▸ **Direction**:
Reproduce the material that follows, please, but only from its first line to the line containing "R = math.radians", inclusive.

--- Begin Stored data ---

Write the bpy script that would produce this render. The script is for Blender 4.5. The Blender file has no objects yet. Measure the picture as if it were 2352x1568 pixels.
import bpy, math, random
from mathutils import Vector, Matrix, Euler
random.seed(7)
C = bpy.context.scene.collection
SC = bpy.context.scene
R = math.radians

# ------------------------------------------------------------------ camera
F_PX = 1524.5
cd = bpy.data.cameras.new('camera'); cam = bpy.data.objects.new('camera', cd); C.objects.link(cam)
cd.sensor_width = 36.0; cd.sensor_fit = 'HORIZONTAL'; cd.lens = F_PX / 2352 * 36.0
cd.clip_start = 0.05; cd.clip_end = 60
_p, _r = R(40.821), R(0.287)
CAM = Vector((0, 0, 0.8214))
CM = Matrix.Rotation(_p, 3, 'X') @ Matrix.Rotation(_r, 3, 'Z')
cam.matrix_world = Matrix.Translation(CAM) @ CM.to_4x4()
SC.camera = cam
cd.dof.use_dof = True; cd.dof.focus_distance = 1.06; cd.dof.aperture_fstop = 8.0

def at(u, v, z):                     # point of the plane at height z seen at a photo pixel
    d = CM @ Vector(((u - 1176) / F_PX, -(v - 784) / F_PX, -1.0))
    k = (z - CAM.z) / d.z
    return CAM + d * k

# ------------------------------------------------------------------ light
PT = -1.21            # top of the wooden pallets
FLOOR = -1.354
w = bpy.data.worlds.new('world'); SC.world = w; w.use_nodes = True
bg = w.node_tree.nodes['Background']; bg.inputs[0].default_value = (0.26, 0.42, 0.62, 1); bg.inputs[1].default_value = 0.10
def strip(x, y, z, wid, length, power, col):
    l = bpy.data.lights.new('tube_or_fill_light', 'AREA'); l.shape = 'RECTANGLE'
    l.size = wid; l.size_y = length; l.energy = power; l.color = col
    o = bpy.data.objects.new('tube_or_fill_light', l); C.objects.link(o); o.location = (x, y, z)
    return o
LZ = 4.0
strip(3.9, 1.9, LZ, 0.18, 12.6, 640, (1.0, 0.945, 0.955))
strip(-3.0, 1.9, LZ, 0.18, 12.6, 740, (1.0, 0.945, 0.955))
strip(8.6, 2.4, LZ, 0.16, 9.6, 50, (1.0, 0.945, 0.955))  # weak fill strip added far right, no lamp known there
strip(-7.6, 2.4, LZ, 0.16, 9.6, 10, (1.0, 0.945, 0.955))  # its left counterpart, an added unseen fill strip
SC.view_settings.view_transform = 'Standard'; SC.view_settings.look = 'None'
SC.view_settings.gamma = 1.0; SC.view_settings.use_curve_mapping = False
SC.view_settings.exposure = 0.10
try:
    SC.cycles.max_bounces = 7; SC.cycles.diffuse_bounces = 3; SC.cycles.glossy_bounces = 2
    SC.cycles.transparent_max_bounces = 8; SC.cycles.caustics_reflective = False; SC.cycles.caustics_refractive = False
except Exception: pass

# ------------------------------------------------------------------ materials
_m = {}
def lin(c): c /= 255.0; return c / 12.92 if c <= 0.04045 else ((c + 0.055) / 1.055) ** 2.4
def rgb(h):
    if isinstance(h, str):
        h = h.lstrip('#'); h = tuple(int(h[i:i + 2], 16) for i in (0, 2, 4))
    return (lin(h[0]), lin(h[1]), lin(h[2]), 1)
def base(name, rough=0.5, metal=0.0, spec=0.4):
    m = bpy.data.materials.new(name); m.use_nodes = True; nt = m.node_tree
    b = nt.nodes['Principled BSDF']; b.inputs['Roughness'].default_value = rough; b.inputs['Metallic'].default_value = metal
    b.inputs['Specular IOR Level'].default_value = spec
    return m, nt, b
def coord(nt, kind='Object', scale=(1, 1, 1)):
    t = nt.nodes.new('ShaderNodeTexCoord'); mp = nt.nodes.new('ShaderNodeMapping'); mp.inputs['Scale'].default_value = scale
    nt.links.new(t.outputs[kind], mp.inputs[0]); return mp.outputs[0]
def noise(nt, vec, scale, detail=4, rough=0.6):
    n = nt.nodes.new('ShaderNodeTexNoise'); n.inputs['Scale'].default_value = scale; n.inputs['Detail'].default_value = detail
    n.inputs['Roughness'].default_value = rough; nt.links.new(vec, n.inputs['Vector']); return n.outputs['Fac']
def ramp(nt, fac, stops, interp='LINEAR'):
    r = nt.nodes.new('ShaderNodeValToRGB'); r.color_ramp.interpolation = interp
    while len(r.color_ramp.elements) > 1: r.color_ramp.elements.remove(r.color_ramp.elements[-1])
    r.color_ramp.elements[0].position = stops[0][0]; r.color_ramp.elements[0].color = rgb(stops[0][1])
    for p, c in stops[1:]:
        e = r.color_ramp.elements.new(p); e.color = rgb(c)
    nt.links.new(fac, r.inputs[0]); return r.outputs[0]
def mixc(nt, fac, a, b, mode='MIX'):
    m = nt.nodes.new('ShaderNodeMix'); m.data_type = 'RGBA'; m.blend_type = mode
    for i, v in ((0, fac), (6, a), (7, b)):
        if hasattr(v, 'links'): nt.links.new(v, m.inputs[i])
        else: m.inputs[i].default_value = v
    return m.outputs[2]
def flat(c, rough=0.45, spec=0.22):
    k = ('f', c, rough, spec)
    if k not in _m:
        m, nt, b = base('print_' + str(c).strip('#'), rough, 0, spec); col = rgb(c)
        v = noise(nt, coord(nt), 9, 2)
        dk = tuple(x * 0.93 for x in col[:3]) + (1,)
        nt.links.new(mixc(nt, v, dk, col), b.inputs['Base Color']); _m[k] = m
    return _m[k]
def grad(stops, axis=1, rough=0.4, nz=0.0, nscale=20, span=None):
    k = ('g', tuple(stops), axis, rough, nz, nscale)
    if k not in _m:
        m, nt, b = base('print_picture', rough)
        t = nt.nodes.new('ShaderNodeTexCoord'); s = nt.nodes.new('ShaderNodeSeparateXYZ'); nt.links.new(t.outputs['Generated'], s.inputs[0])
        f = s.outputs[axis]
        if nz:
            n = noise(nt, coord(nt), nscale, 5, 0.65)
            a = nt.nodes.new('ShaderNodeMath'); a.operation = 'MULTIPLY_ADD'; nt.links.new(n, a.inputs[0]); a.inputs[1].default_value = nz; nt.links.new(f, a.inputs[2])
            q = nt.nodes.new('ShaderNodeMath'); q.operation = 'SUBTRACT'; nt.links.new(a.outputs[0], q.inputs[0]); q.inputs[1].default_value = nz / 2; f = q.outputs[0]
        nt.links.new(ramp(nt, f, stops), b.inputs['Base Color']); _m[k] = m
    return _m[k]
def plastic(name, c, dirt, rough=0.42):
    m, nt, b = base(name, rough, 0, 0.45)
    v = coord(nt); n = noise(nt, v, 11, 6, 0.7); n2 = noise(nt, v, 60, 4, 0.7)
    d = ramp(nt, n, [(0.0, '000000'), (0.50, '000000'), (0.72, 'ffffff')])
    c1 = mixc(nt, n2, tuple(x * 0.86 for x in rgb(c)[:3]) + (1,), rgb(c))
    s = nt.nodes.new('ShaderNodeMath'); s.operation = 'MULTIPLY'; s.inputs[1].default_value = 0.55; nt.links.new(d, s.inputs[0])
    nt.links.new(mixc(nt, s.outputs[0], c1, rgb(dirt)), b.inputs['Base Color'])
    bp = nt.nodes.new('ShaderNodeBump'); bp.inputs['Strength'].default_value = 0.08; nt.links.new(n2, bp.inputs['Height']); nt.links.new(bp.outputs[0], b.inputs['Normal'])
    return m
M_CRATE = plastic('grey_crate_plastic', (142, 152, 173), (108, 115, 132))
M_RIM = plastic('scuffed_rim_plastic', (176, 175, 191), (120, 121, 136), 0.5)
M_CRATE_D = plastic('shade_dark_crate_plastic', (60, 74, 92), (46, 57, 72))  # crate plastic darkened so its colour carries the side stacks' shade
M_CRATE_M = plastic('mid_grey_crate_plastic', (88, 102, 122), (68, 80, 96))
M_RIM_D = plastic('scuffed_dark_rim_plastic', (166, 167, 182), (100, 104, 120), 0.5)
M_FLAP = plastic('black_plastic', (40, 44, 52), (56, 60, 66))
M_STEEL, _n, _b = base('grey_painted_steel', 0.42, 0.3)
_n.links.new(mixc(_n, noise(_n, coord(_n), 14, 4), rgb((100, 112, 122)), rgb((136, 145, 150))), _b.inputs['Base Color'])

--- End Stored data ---

▸ **The result**:
Write the bpy script that would produce this render. The script is for Blender 4.5. The Blender file has no objects yet. Measure the picture as if it were 2352x1568 pixels.
import bpy, math, random
from mathutils import Vector, Matrix, Euler
random.seed(7)
C = bpy.context.scene.collection
SC = bpy.context.scene
R = math.radians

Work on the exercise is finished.